Johannesburg - Cash-strapped Swaziland will struggle to pay civil servants' salaries this month, Finance Minister Majozi Sithole told AFP on Wednesday, as the tiny kingdom slips deeper into crisis.
"We will do our best to pay at the end of November but it is difficult. We have serious fiscal challenges right now," Sithole said.
Swaziland fell into crisis after losing 60% of its revenue from a regional customs union last year, and has so far refused to take steps to rein in its spending.
The government wants to cut salaries for civil servants, who have taken to the streets in response, stoking anger at the lavish lifestyle of King Mswati III, Africa's last absolute monarch.

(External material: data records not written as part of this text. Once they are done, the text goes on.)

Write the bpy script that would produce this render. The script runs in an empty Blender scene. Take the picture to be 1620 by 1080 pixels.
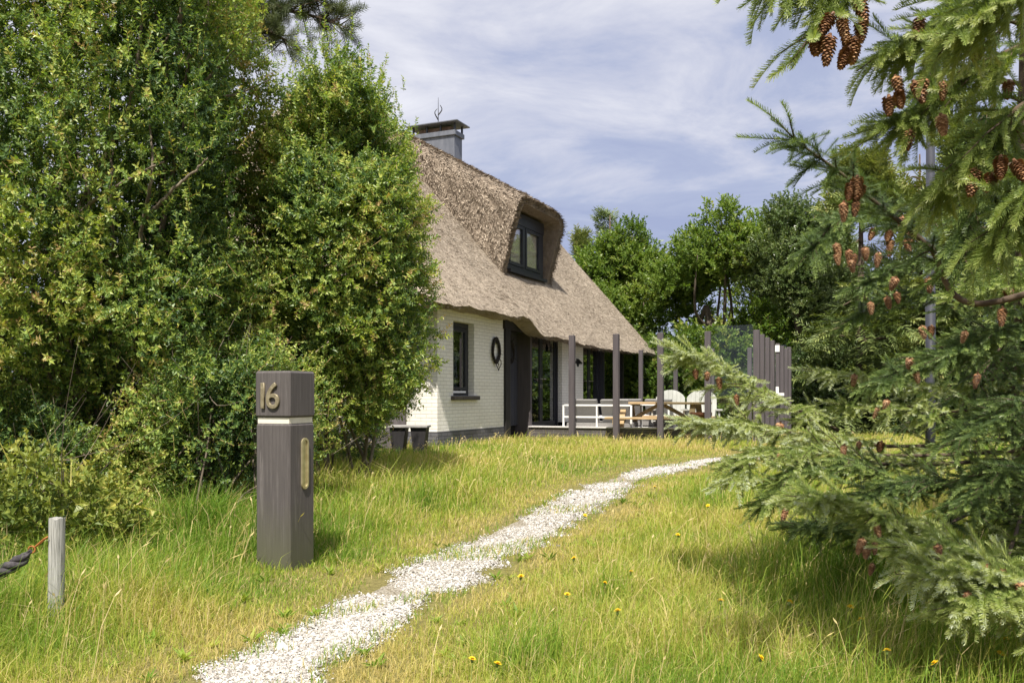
import bpy, math, random
import numpy as np
from mathutils import Vector, Matrix
S = bpy.context.scene
COL = S.collection
rad = math.radians
RNG = np.random.default_rng(7)
random.seed(7)

# ------------------------------------------------------------------ camera
F, HZ, CAMH = 1400.0, 625.0, 1.2          # focal length and horizon row of the 1620 px wide photograph
cd = bpy.data.cameras.new('camera'); cam = bpy.data.objects.new('camera', cd); COL.objects.link(cam)
cd.sensor_width = 36.0; cd.lens = 36.0 * F / 1620.0; cd.shift_y = (HZ - 540.0) / 1620.0
cd.clip_start = 0.05; cd.clip_end = 3000
cam.location = (0, 0, CAMH); cam.rotation_euler = (rad(90), 0, 0)
S.camera = cam

# ------------------------------------------------------------------ sun, sky, exposure
SUN_XY = np.array([-0.11, -0.994]); SUN_EL = 57.0
S.view_settings.view_transform = 'Standard'; S.view_settings.look = 'None'
S.view_settings.exposure = 0.75; S.view_settings.gamma = 1.0
sd = bpy.data.lights.new('sun', 'SUN'); sun = bpy.data.objects.new('sun', sd); COL.objects.link(sun)
sd.energy = 5.0; sd.angle = rad(0.6); sd.color = (1.0, 0.93, 0.82)
sv = Vector((SUN_XY[0] * math.cos(rad(SUN_EL)), SUN_XY[1] * math.cos(rad(SUN_EL)), math.sin(rad(SUN_EL))))
sun.rotation_euler = sv.to_track_quat('Z', 'Y').to_euler(); sun.location = (0, -20, 30)

w = bpy.data.worlds.new('World'); S.world = w; w.use_nodes = True
nt = w.node_tree; nt.nodes.clear()
def N(nt, t, **kw):
    n = nt.nodes.new(t)
    for k, v in kw.items():
        if k.startswith('i_'):
            n.inputs[int(k[2:]) if k[2:].isdigit() else k[2:].replace('_', ' ')].default_value = v
        else: setattr(n, k, v)
    return n
def L(nt, a, b): nt.links.new(a, b)
def math_n(nt, op, a, b=None, clamp=False):
    n = nt.nodes.new('ShaderNodeMath'); n.operation = op; n.use_clamp = clamp
    for i, v in enumerate((a, b)):
        if v is None: continue
        if hasattr(v, 'links'): L(nt, v, n.inputs[i])
        else: n.inputs[i].default_value = v
    return n.outputs[0]
def ramp(nt, fac, stops, interp='LINEAR'):
    r = nt.nodes.new('ShaderNodeValToRGB'); r.color_ramp.interpolation = interp
    e = r.color_ramp.elements
    while len(e) < len(stops): e.new(0.5)
    for i, (p, c) in enumerate(stops):
        e[i].position = p; e[i].color = (c[0], c[1], c[2], 1)
    L(nt, fac, r.inputs[0]); return r.outputs[0]
def mixc(nt, fac, a, b, mode='MIX'):
    n = nt.nodes.new('ShaderNodeMix'); n.data_type = 'RGBA'; n.blend_type = mode
    for i, v in ((0, fac), (6, a), (7, b)):
        if hasattr(v, 'links'): L(nt, v, n.inputs[i])
        elif i == 0: n.inputs[0].default_value = v
        else: n.inputs[i].default_value = (v[0], v[1], v[2], 1)
    return n.outputs[2]

sky = N(nt, 'ShaderNodeTexSky', sky_type='NISHITA', sun_disc=False)
sky.sun_elevation = rad(SUN_EL); sky.sun_rotation = math.atan2(SUN_XY[0], SUN_XY[1]); sky.dust_density = 2.0
skys = N(nt, 'ShaderNodeVectorMath', operation='SCALE'); L(nt, sky.outputs[0], skys.inputs[0]); skys.inputs['Scale'].default_value = 1.0
tc = N(nt, 'ShaderNodeTexCoord'); sep = N(nt, 'ShaderNodeSeparateXYZ'); L(nt, tc.outputs['Generated'], sep.inputs[0])
zz = math_n(nt, 'ADD', math_n(nt, 'MAXIMUM', sep.outputs[2], 0.0), 0.16)
cx = math_n(nt, 'DIVIDE', sep.outputs[0], zz); cy = math_n(nt, 'DIVIDE', sep.outputs[1], zz)
cv = N(nt, 'ShaderNodeCombineXYZ'); L(nt, cx, cv.inputs[0]); L(nt, cy, cv.inputs[1])
def wnoise(scale, det, rough, dist, off, sx=1.0):
    mp = N(nt, 'ShaderNodeMapping'); L(nt, cv.outputs[0], mp.inputs[0]); mp.inputs['Location'].default_value = off; mp.inputs['Scale'].default_value = (sx, 1, 1)
    n = N(nt, 'ShaderNodeTexNoise'); n.inputs['Scale'].default_value = scale; n.inputs['Detail'].default_value = det
    n.inputs['Roughness'].default_value = rough; n.inputs['Distortion'].default_value = dist; L(nt, mp.outputs[0], n.inputs['Vector'])
    return n.outputs[0]
big = wnoise(0.75, 4, 0.5, 0.4, (3.1, 1.7, 0), 0.6)
fine = wnoise(2.7, 8, 0.62, 0.45, (0.6, 5.2, 0), 0.75)
cl = math_n(nt, 'ADD', math_n(nt, 'MULTIPLY', big, 0.42), math_n(nt, 'MULTIPLY', fine, 0.58))
# whiter towards the upper left of the view, bluer towards the right
side = math_n(nt, 'MULTIPLY', sep.outputs[0], -0.16)
high = math_n(nt, 'MULTIPLY', sep.outputs[2], 0.62)
cl2 = math_n(nt, 'ADD', math_n(nt, 'ADD', cl, side), math_n(nt, 'SUBTRACT', high, 0.125))
ccol = ramp(nt, cl2, [(0.34, (0.235, 0.265, 0.395)), (0.46, (0.285, 0.315, 0.43)), (0.53, (0.375, 0.39, 0.475)), (0.61, (0.475, 0.48, 0.535)), (0.72, (0.59, 0.59, 0.625))])
ccs = N(nt, 'ShaderNodeVectorMath', operation='SCALE'); L(nt, ccol, ccs.inputs[0]); ccs.inputs['Scale'].default_value = 8.4
skymix = mixc(nt, 0.93, skys.outputs[0], ccs.outputs[0])
bg = N(nt, 'ShaderNodeBackground'); L(nt, skymix, bg.inputs[0]); bg.inputs[1].default_value = 0.115
wo = N(nt, 'ShaderNodeOutputWorld'); L(nt, bg.outputs[0], wo.inputs[0])

# ------------------------------------------------------------------ scene helpers
def P(px, py, Y):
    return np.array([(px - 810.0) / F * Y, Y, CAMH - (py - HZ) / F * Y])
def sstep(a, b, x):
    u = np.clip((x - a) / (b - a), 0, 1); return u * u * (3 - 2 * u)
def vn(x, y, seed=0):
    r = np.random.default_rng(seed); v = 0
    for k in range(7):
        fx, fy = r.normal(0, 1, 2); ph = r.uniform(0, 6.28)
        v = v + np.sin(x * fx + y * fy + ph)
    return v / 3.0
def gz(x, y):
    x = np.asarray(x, float); y = np.asarray(y, float)
    z = 0.27 * sstep(7.0, 14.0, y) + 0.03 * vn(x * 1.3, y * 1.3, 3) * sstep(2, 6, y)
    return z
def tag(o, label=None, cat=None, group=None, kind=None):
    if label: o['label'] = label
    if cat: o['category'] = cat
    if group: o['group'] = group
    if kind: o['kind'] = kind
    return o
def empty(name, loc, rz=0.0, **kw):
    o = bpy.data.objects.new(name, None); COL.objects.link(o); o.location = loc; o.rotation_euler = (0, 0, rz)
    o.empty_display_size = 0.2
    return tag(o, **kw)
def np_mesh(name, V, faces, mats, tint=None, matidx=None, smooth=False):
    """faces: list of int arrays (n,k); V (m,3)."""
    me = bpy.data.meshes.new(name)
    V = np.ascontiguousarray(V, dtype=np.float32); me.vertices.add(len(V)); me.vertices.foreach_set('co', V.ravel())
    faces = [np.asarray(f, dtype=np.int32) for f in faces if len(f)]
    tot = np.concatenate([np.full(len(f), f.shape[1], np.int32) for f in faces])
    idx = np.concatenate([f.ravel() for f in faces])
    st = np.concatenate([[0], np.cumsum(tot)[:-1]]).astype(np.int32)
    me.loops.add(len(idx)); me.loops.foreach_set('vertex_index', idx)
    me.polygons.add(len(tot)); me.polygons.foreach_set('loop_start', st); me.polygons.foreach_set('loop_total', tot)
    if matidx is not None: me.polygons.foreach_set('material_index', np.asarray(matidx, np.int32))
    me.polygons.foreach_set('use_smooth', np.full(len(tot), bool(smooth)))
    for m in (mats if isinstance(mats, (list, tuple)) else [mats]): me.materials.append(m)
    if tint is not None:
        at = me.attributes.new('tint', 'FLOAT', 'FACE'); at.data.foreach_set('value', np.asarray(tint, np.float32))
    me.update(calc_edges=True); me.validate()
    return me
def link(name, me, parent=None, world=False, **kw):
    o = bpy.data.objects.new(name, me); COL.objects.link(o)
    if parent: o.parent = parent
    if world: o.location = -parent.location
    return tag(o, **kw)
class MB:
    """collects shapes for ONE mesh object"""
    def __init__(s): s.v = []; s.f = {}; s.n = 0
    def add(s, V, *faces):
        V = np.asarray(V, float).reshape(-1, 3)
        for f in faces:
            f = np.asarray(f, int)
            if len(f): s.f.setdefault(f.shape[1], []).append(f + s.n)
        s.v.append(V); s.n += len(V); return s
    def box(s, x0, x1, y0, y1, z0, z1, M=None, bev=0.0):
        if bev <= 0:
            V = np.array([[x, y, z] for z in (z0, z1) for y in (y0, y1) for x in (x0, x1)], float)
            Fq = [[0, 2, 3, 1], [4, 5, 7, 6], [0, 1, 5, 4], [2, 6, 7, 3], [0, 4, 6, 2], [1, 3, 7, 5]]
            tris = np.zeros((0, 3), int)
        else:
            b = bev; c = np.array([(x0 + x1) / 2, (y0 + y1) / 2, (z0 + z1) / 2]); h = np.array([x1 - x0, y1 - y0, z1 - z0]) / 2
            V = []; ids = {}
            for sx in (-1, 1):
                for sy in (-1, 1):
                    for sz in (-1, 1):
                        for ax in range(3):
                            sg = np.array([sx, sy, sz]); p = c + sg * (h - b); p[ax] = c[ax] + sg[ax] * h[ax]
                            ids[(sx, sy, sz, ax)] = len(V); V.append(p)
            V = np.array(V); Fq = []; tris = []
            def q(l): Fq.append(l)
            for ax in range(3):
                o1, o2 = (ax + 1) % 3, (ax + 2) % 3
                for sg in (-1, 1):
                    l = []
                    for a1, a2 in ((-1, -1), (1, -1), (1, 1), (-1, 1)):
                        k = [0, 0, 0]; k[ax] = sg; k[o1] = a1; k[o2] = a2; l.append(ids[(k[0], k[1], k[2], ax)])
                    q(l if sg > 0 else l[::-1])
                for a1 in (-1, 1):
                    for a2 in (-1, 1):
                        l = []
                        for sg, wh in ((-1, o1), (1, o1), (1, o2), (-1, o2)):
                            k = [0, 0, 0]; k[ax] = sg; k[o1] = a1; k[o2] = a2; l.append(ids[(k[0], k[1], k[2], wh)])
                        q(l if a1 * a2 < 0 else l[::-1])
            for sx in (-1, 1):
                for sy in (-1, 1):
                    for sz in (-1, 1):
                        l = [ids[(sx, sy, sz, k)] for k in range(3)]; tris.append(l if sx * sy * sz > 0 else l[::-1])
        if M is not None: V = (np.c_[V, np.ones(len(V))] @ np.asarray(M, float).T)[:, :3]
        return s.add(V, Fq, tris)
    def beam(s, a, b, wd, ht, up=(0, 0, 1), bev=0.0):
        a = np.array(a, float); b = np.array(b, float); x = b - a; l = np.linalg.norm(x); x /= l
        y = np.cross(up, x); y /= np.linalg.norm(y); z = np.cross(x, y)
        M = np.eye(4); M[:3, 0] = x; M[:3, 1] = y; M[:3, 2] = z; M[:3, 3] = a
        return s.box(0, l, -wd / 2, wd / 2, -ht / 2, ht / 2, M, bev)
    def tube(s, pts, r, n=8, cap=True):
        V, q = tube_geo(pts, r, n); s.add(V, q)
        if cap:
            m = len(V); k = np.arange(n)
            s.f.setdefault(n, []).append(np.array([k[::-1]]) + s.n - m); s.f[n].append(np.array([m - n + k]) + s.n - m)
        return s
    def lathe(s, prof, n=20, c=(0, 0, 0)):
        prof = np.asarray(prof, float); a = np.linspace(0, 2 * np.pi, n, endpoint=False)
        V = np.stack([np.outer(prof[:, 0], np.cos(a)) + c[0], np.outer(prof[:, 0], np.sin(a)) + c[1], np.repeat(prof[:, 1:2], n, 1) + c[2]], -1).reshape(-1, 3)
        return s.add(V, ring_faces(len(prof), n))
    def prism(s, poly, axis, d0, d1):
        poly = np.asarray(poly, float); n = len(poly)
        def mk(d):
            if axis == 'x': return np.c_[np.full(n, d), poly]
            if axis == 'y': return np.c_[poly[:, :1], np.full(n, d), poly[:, 1:]]
            return np.c_[poly, np.full(n, d)]
        k = np.arange(n); side = np.stack([k, (k + 1) % n, (k + 1) % n + n, k + n], 1)
        return s.add(np.r_[mk(d0), mk(d1)], side, np.array([k[::-1]]), np.array([k + n]))
    def mesh(s, name, m, smooth=False, **kw):
        fs = [np.concatenate(v) for v in s.f.values()]
        return np_mesh(name, np.concatenate(s.v), fs, m, smooth=smooth, **kw)
    def build(s, name, m, parent=None, smooth=False, **kw):
        return link(name, s.mesh(name, m, smooth), parent, **kw)
    def wbuild(s, name, m, parent): return link(name, s.mesh(name, m, True), parent, world=True)
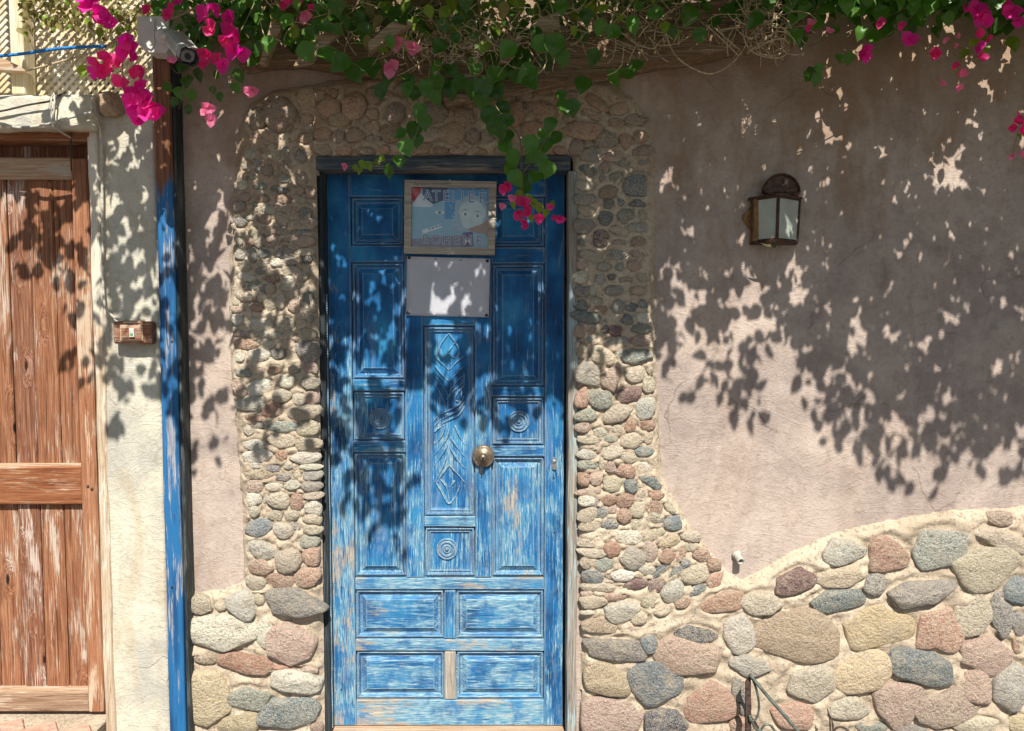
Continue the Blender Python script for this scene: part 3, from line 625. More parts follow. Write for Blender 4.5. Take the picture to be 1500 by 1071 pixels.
# ------------------------------------------------------------------ whitewashed pillar, beam, post, plank door
pil = rough_up(box(bmesh.new(), P(150, 600, -0.05).x, P(237, 600, -0.05).x, -0.05, 0.32, GZ, P(190, 136, -0.05).z, 0.008), 0.0, 1)
bmesh.ops.subdivide_edges(pil, edges=[e for e in pil.edges if e.calc_length() > 0.1], cuts=26, use_grid_fill=True)
for v in pil.verts: v.co += noise.noise_vector(v.co * 6) * 0.004
tag(obj('cement_pillar', pil, M['whitewash'], smooth=True), 'whitewashed cement pillar carrying the switch box beside the blue post', 'pillar')
bm = pxbox(-300, 138, 140, 190, -0.10, 0.30, 0.01, yref=-0.10)
bmesh.ops.subdivide_edges(bm, edges=[e for e in bm.edges if e.calc_length() > 0.03], cuts=18, use_grid_fill=True)
for v in bm.verts: v.co += noise.noise_vector(v.co * 9) * 0.010 + noise.noise_vector(v.co * 40) * 0.0045
beam = thing('cement_beam', 'rough whitewashed cement beam over the brown plank door', 'beam', (P(60, 190, -0.1).x, 0.05, P(60, 190, -0.1).z))
obj('cement_body', bm, M['whitewash'], beam, True)
bm = pxbox(138, 134, 168, 166, -0.115, -0.02, 0.012, 0.006, yref=-0.115)
bmesh.ops.subdivide_edges(bm, edges=bm.edges[:], cuts=4, use_grid_fill=True)
for v in bm.verts: v.co += noise.noise_vector(v.co * 30) * 0.008
obj('broken_end', bm, M['mortar'], beam, True)

post = thing('wooden_post', 'tall wooden post, bare brown at its top and painted blue below', 'post', (P(250, 600, -0.04).x, -0.04, GZ))
bm = box(bmesh.new(), P(236, 600, -0.08).x, P(260, 600, -0.08).x, -0.08, -0.002, GZ, P(240, 76, -0.08).z, 0.004)
bmesh.ops.subdivide_edges(bm, edges=[e for e in bm.edges if e.calc_length() > 0.3], cuts=30, use_grid_fill=True)
for v in bm.verts: v.co += noise.noise_vector(Vector((v.co.x * 4, v.co.y * 4, v.co.z * 2.2))) * 0.004
obj('post_timber', bm, M['post'], post)
bm = box(bmesh.new(), P(260, 600, -0.08).x + 0.001, P(274, 600, -0.03).x, -0.066, -0.002, GZ, P(240, 84, -0.03).z, 0.003)
obj('side_batten', bm, M['dark'], post)
b2 = bmesh.new()
for py in (152, 500, 860): lathe_y(b2, P(252, py, -0.081), [(0.004, 0), (0.004, 0.002), (0.001, 0.003)], 10)
obj('nail', b2, M['rust'], post)

pd = thing('plank_door', 'weathered red brown plank door with orange middle rail, at the left edge', 'door', (P(40, 1045, 0.05).x, 0.07, P(40, 1045, 0.05).z))
YD = 0.045
edges_px = [-300, -262, -228, -193, -158, -124, -89, -54, -20, 15, 48, 83, 112]      # at py 470
zt1, zb1 = P(60, 260, YD + .01).z, P(60, 682, YD + .01).z
zt2, zb2 = P(60, 738, YD + .01).z, P(60, 1012, YD + .01).z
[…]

The government had been paying civil servants by tapping its foreign reserves, which have fallen so low that the International Monetary Fund (IMF) warned of risks to the local emalangeni currency, which is pegged to the rand.
Now Swaziland is paying its bills only through tax collection, which Sithole said would not generate enough money to pay the salaries for the kingdom's 35 000 civil servants.
"The revenue we are able to collect is not sufficient to cover our expenses," said Sithole.
Unions say they will continue to oppose salary cuts, lashing out at the IMF for not taking them seriously.
"We say put pressure on government to stop projects that are wasting money. They say the only way out is to cut salaries and we don't agree. They are taking the easy route," said Vincent Dlamini, secretary general of public servants' union.
Faced with union-led street demonstrations, Mswati said in August that he was against salary cuts, leaving his government with few options.
"There is no way around reducing the wage bill," Sithole insisted.
Swaziland's failure to make economic reforms has left it unable to win international loans.
South Africa has offered a R2.4bn bailout, but Swaziland has yet to sign on to the deal, which requires political and economic reforms.